GIVEN TASK:
Reproduce the first line and every line after it, exactly, through the one containing "vs.use_curve_mapping = False". Leave out the rest.

AVAILABLE RECORDS:
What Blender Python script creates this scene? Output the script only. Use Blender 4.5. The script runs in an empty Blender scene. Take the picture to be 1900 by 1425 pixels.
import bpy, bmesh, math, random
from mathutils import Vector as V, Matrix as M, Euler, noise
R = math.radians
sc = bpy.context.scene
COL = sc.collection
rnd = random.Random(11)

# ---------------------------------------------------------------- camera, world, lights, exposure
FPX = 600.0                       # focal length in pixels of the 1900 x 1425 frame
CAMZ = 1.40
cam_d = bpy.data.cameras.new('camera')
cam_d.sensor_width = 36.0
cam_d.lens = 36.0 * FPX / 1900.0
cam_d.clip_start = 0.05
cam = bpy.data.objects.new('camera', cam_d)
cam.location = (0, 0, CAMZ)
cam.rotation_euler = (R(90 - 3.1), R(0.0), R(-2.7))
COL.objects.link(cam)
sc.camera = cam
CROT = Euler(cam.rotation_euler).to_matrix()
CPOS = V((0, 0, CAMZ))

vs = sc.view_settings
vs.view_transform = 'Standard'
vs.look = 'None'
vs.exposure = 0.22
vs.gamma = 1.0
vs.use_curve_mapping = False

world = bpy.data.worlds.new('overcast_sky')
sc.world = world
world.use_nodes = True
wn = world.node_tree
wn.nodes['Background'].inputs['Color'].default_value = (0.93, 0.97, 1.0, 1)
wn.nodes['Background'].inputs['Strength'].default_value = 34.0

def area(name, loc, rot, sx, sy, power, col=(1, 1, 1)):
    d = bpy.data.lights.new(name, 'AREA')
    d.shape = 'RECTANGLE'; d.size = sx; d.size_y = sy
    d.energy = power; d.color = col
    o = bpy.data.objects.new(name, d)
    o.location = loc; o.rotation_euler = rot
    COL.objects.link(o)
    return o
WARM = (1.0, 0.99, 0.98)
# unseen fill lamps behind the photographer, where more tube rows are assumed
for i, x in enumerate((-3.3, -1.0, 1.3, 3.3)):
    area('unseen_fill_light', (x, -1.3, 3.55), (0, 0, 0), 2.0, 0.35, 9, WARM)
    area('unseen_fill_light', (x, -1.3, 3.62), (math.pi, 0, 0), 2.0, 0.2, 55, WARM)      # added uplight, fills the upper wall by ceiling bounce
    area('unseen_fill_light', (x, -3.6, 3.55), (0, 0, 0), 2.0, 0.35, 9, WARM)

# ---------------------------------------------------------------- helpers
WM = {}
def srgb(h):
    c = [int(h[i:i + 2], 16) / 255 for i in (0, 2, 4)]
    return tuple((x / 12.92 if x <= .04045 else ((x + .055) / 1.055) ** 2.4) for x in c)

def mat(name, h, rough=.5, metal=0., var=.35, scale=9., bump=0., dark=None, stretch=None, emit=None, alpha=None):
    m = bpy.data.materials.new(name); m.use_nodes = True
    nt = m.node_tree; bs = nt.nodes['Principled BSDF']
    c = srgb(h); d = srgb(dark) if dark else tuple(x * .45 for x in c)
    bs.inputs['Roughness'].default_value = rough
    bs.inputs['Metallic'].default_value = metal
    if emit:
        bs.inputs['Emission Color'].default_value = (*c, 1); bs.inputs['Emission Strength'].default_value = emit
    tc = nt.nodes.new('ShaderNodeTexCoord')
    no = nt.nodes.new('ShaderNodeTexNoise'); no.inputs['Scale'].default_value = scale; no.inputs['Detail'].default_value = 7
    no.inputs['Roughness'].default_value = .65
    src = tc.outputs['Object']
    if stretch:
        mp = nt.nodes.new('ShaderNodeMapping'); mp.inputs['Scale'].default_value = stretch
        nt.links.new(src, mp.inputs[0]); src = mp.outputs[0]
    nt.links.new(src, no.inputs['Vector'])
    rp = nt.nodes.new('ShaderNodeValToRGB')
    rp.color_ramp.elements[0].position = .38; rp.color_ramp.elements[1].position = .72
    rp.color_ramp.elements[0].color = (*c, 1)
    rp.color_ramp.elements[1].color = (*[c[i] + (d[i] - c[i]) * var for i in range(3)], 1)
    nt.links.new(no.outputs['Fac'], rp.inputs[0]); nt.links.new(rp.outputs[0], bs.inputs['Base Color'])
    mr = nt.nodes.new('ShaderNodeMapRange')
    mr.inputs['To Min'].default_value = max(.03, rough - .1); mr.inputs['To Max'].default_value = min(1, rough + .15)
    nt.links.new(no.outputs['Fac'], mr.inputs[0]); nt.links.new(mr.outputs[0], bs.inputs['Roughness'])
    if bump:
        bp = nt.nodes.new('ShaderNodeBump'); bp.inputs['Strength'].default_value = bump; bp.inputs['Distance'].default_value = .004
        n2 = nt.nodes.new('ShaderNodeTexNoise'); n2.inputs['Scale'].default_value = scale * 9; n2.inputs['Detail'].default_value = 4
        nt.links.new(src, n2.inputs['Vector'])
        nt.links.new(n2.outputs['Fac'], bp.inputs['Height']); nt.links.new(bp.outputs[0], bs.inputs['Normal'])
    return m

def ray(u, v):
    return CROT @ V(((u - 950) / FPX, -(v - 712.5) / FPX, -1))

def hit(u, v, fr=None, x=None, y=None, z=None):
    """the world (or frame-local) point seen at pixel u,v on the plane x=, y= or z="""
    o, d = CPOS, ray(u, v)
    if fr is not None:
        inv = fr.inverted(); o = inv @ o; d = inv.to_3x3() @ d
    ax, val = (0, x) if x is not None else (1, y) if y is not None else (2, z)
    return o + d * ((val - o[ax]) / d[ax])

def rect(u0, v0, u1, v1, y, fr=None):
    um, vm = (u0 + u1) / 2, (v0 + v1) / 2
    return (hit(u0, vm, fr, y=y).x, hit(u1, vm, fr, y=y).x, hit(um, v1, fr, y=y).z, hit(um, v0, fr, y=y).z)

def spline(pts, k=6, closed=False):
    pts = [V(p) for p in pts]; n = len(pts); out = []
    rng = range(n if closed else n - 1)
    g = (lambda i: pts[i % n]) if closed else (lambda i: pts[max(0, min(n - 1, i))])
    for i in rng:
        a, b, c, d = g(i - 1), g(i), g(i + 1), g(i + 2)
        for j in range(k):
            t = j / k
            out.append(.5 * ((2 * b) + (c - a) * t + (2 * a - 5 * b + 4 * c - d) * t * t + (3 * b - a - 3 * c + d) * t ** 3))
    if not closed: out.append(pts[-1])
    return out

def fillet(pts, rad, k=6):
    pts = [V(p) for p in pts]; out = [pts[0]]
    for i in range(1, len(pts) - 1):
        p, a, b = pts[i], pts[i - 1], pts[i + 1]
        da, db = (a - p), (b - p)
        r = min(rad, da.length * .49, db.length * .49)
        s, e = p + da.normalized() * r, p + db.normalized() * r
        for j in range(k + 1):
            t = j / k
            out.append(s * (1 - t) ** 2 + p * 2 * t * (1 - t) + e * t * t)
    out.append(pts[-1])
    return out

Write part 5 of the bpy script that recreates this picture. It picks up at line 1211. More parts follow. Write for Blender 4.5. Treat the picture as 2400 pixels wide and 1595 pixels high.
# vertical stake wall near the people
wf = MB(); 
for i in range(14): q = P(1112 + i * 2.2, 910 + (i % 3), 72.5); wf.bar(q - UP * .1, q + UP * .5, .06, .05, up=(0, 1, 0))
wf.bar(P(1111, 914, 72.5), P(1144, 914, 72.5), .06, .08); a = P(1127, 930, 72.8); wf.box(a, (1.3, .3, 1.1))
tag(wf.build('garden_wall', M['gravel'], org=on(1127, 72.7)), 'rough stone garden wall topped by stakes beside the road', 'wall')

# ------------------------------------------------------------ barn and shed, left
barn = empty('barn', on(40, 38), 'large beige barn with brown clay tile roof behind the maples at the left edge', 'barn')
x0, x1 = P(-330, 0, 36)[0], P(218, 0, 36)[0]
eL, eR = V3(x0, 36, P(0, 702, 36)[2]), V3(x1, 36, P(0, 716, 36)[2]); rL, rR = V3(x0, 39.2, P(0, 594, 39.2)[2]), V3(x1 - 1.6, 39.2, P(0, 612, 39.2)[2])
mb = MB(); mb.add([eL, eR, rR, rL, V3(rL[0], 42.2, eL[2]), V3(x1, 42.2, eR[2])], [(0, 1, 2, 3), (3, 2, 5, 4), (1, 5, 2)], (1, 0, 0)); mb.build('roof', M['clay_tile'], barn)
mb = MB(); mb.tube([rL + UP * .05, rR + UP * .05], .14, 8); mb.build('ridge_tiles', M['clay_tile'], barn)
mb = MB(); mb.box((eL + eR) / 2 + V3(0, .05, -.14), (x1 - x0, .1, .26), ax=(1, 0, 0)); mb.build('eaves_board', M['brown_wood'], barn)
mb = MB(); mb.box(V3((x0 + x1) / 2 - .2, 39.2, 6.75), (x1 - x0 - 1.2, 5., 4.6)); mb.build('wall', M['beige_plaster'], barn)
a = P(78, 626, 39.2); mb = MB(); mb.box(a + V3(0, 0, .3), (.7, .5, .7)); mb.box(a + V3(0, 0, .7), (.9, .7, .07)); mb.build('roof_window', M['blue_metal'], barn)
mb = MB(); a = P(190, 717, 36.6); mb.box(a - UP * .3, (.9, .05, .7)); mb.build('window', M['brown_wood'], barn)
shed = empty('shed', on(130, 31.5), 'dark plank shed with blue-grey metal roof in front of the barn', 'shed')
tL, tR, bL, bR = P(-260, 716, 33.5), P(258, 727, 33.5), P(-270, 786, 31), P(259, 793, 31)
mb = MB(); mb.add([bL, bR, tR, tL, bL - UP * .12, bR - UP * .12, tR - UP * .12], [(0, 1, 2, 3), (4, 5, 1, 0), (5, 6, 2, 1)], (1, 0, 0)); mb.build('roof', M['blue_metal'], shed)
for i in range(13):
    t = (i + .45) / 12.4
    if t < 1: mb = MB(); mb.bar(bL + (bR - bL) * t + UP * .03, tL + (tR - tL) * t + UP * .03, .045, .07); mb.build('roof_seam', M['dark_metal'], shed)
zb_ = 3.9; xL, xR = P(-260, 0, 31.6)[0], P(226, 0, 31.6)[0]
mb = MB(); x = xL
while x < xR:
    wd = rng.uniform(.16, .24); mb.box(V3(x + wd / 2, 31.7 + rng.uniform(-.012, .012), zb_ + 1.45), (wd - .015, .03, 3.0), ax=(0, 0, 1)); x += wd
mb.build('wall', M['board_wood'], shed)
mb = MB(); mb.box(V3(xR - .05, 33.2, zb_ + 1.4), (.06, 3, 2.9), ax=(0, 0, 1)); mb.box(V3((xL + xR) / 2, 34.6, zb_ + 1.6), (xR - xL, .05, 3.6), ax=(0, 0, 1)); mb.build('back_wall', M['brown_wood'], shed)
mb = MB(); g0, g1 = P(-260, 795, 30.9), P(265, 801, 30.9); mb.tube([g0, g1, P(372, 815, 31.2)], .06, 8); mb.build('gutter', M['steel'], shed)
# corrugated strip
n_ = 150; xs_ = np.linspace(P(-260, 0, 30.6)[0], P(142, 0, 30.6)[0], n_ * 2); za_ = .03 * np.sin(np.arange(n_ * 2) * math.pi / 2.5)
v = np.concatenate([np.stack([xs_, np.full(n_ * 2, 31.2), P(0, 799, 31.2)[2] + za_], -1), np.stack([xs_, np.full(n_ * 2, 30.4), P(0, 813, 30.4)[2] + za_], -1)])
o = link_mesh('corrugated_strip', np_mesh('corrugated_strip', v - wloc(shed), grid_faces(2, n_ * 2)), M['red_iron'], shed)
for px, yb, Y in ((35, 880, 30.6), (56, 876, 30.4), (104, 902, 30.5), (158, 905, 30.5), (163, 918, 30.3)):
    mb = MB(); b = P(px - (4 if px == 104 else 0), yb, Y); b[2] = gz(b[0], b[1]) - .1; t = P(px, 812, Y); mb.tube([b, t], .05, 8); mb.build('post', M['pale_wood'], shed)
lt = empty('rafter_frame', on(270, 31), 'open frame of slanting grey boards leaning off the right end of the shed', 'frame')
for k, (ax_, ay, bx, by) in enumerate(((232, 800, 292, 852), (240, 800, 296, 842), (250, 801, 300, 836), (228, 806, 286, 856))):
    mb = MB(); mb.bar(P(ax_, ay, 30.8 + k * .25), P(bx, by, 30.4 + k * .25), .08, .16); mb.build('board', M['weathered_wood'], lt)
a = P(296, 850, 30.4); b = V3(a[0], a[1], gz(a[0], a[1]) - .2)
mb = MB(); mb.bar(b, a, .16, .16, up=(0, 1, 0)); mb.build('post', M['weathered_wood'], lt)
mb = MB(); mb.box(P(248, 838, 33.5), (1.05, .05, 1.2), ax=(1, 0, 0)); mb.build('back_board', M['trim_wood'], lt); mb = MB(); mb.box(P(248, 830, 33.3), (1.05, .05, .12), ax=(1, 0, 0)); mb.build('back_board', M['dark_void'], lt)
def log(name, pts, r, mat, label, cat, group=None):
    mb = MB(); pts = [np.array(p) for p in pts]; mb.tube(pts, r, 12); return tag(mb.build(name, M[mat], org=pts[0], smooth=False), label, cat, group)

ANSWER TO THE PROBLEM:
What Blender Python script creates this scene? Output the script only. Use Blender 4.5. The script runs in an empty Blender scene. Take the picture to be 1900 by 1425 pixels.
import bpy, bmesh, math, random
from mathutils import Vector as V, Matrix as M, Euler, noise
R = math.radians
sc = bpy.context.scene
COL = sc.collection
rnd = random.Random(11)

# ---------------------------------------------------------------- camera, world, lights, exposure
FPX = 600.0                       # focal length in pixels of the 1900 x 1425 frame
CAMZ = 1.40
cam_d = bpy.data.cameras.new('camera')
cam_d.sensor_width = 36.0
cam_d.lens = 36.0 * FPX / 1900.0
cam_d.clip_start = 0.05
cam = bpy.data.objects.new('camera', cam_d)
cam.location = (0, 0, CAMZ)
cam.rotation_euler = (R(90 - 3.1), R(0.0), R(-2.7))
COL.objects.link(cam)
sc.camera = cam
CROT = Euler(cam.rotation_euler).to_matrix()
CPOS = V((0, 0, CAMZ))

vs = sc.view_settings
vs.view_transform = 'Standard'
vs.look = 'None'
vs.exposure = 0.22
vs.gamma = 1.0
vs.use_curve_mapping = False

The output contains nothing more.